Hanford Cleanup Workers Vote on One-Year Contract Extension

Members of Local 12-369 will vote Nov. 6 on a one-year contract extension that increases wages and maintains the rest of the existing labor agreement.

The collective bargaining agreement covers approximately 520 USW members—they support the environmental cleanup mission at the Hanford nuclear reservation in central Washington state—as well as more than 2,000 members of other unions at the site.

Photo courtesy the Department of Energy.

The Hanford Atomic Metal Trades Council (HAMTC)—an umbrella group consisting of the USW and 13 metal trade unions—negotiated the extension to help provide a measure of security as the Department of Energy (DOE) makes changes in 2020.

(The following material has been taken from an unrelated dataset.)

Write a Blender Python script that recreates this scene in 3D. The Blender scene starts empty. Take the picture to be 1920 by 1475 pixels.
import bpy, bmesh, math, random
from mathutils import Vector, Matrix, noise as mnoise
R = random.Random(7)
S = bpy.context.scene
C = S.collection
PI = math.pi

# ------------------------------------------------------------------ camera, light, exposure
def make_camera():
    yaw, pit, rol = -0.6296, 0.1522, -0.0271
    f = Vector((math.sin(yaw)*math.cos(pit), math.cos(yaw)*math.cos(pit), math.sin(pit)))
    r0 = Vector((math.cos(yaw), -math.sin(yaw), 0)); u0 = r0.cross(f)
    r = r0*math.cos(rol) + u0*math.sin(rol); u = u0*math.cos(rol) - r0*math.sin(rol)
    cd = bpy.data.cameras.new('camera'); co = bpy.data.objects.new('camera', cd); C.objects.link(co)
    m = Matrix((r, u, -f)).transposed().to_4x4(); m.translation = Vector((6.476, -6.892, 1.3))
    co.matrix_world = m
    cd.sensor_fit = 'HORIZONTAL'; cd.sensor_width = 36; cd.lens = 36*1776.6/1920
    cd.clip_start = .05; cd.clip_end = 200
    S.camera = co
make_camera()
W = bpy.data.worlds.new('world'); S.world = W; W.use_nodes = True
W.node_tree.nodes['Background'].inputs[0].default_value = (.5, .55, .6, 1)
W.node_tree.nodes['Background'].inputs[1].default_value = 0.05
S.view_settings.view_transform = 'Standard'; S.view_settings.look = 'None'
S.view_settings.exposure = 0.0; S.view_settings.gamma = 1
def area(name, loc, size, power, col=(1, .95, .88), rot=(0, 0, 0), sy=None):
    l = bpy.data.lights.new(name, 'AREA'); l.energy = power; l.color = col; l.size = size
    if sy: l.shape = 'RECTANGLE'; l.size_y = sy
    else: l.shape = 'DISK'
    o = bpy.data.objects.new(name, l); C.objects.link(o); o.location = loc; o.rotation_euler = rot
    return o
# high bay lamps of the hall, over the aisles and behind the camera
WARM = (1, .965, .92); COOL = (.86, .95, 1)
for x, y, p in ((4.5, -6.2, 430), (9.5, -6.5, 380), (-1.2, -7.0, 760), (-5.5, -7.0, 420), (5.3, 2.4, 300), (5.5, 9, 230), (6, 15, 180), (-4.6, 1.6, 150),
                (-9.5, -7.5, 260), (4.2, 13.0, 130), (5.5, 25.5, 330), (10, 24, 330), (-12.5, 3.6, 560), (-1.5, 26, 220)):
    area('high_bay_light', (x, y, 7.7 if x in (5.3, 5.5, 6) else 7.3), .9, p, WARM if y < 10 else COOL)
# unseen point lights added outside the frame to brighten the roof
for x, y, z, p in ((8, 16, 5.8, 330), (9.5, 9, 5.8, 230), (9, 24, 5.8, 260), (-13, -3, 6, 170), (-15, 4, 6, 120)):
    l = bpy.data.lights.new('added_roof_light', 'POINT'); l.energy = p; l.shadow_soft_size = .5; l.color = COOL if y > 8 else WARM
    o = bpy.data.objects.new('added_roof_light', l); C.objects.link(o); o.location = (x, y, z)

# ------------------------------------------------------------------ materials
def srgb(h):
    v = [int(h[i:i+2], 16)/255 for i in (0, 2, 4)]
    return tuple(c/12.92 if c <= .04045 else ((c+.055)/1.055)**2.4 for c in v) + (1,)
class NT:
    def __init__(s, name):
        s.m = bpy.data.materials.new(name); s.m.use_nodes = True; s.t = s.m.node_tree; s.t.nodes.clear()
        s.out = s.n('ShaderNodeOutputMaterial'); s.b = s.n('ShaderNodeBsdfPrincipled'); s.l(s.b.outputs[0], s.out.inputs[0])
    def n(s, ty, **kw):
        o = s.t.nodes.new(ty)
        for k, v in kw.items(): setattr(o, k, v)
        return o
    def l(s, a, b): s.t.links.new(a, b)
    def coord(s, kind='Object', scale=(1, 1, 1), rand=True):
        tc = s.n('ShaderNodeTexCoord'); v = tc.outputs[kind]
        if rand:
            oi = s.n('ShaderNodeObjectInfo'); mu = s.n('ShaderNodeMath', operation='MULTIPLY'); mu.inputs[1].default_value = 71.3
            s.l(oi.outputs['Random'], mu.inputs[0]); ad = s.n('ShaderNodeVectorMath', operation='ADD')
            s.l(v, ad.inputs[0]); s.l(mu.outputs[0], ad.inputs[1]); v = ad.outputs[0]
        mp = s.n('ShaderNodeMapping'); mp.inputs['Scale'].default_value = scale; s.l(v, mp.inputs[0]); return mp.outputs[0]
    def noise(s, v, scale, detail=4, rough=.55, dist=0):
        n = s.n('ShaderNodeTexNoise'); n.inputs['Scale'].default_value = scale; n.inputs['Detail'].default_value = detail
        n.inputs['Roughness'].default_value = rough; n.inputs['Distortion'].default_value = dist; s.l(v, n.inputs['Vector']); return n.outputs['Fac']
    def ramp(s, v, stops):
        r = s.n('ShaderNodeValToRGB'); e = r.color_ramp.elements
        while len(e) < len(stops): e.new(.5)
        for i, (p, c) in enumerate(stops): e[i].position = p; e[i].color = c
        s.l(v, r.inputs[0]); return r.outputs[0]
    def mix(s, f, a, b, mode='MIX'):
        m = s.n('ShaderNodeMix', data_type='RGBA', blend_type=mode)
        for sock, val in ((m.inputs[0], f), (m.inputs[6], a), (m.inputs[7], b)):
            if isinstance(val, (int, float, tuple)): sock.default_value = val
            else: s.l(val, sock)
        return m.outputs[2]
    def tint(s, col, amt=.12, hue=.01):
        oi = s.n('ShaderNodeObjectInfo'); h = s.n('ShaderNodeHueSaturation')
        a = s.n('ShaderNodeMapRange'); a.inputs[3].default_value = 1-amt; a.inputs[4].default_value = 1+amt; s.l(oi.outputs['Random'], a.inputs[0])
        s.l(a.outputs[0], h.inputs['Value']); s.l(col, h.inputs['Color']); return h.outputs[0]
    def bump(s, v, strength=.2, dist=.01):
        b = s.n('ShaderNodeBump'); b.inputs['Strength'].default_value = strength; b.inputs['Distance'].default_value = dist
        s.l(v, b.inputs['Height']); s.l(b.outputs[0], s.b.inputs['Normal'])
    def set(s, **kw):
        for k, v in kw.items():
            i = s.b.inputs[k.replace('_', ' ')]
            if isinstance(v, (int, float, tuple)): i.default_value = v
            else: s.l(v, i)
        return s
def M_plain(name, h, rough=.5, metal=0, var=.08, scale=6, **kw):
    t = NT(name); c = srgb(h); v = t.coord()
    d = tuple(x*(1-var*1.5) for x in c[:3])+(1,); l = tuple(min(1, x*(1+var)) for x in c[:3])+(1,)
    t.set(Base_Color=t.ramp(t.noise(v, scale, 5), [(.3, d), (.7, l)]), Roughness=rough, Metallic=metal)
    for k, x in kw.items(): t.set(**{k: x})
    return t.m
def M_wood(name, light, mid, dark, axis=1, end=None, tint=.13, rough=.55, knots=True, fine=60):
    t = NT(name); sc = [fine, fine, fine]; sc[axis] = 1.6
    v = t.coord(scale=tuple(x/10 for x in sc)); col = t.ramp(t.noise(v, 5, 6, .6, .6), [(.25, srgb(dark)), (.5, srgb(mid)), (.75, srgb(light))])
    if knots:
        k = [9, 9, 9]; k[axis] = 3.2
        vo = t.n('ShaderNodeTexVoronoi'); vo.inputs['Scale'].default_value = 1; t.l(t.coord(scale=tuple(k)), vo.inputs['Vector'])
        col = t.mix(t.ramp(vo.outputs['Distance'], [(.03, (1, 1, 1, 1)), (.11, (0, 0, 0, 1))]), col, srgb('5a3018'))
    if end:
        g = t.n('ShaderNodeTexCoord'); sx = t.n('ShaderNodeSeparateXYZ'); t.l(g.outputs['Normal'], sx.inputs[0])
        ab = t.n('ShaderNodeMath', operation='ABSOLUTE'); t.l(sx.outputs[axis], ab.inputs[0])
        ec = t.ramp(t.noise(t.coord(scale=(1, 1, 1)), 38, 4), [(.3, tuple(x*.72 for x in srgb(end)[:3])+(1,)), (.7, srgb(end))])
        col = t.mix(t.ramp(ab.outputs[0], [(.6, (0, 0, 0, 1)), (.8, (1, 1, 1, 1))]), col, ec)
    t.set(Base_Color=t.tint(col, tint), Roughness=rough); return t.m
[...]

The goal was to have the site’s cleanup workers covered by an agreement when the DOE either brings in new contractors or renegotiates its agreements with the existing vendors next year, said Local 12-369 unit President Pete Gomez. The existing labor agreement would have expired in November 2019.

After the DOE awards the cleanup contracts for the former nuclear weapons production site, the Hanford locals will enter full contract negotiations in September 2020.

Gomez said the unions had three main goals for the one-year extension: a general wage increase, successorship language and no structural change in benefits. Successorship is important because it ensures that any new contractor that may take over the cleanup project has to accept the labor contract’s provisions and recognize the union.

HAMTC reached a tentative agreement on Oct. 10 with cleanup contractors Mission Support Alliance (MSA), Washington River Protection Solutions (WRPS), Veolia and CH2M Hill Plateau Remediation Company (CH2M).

The one-year extension includes a 2.5 percent general wage increase and no changes to benefits or the existing successorship clause in the contract.

Battelle, another clean-up contractor, which employs seven USW members, is not included in the one-year extension. This contract is bargained through HAMTC as well and will also need to be renegotiated in 2020.

Members will vote on the tentative agreement on Wed., Nov. 6 from 5 a.m.-7 p.m. at the Richland Labor Temple, 1305 Knight St., in downtown Richland, Wash.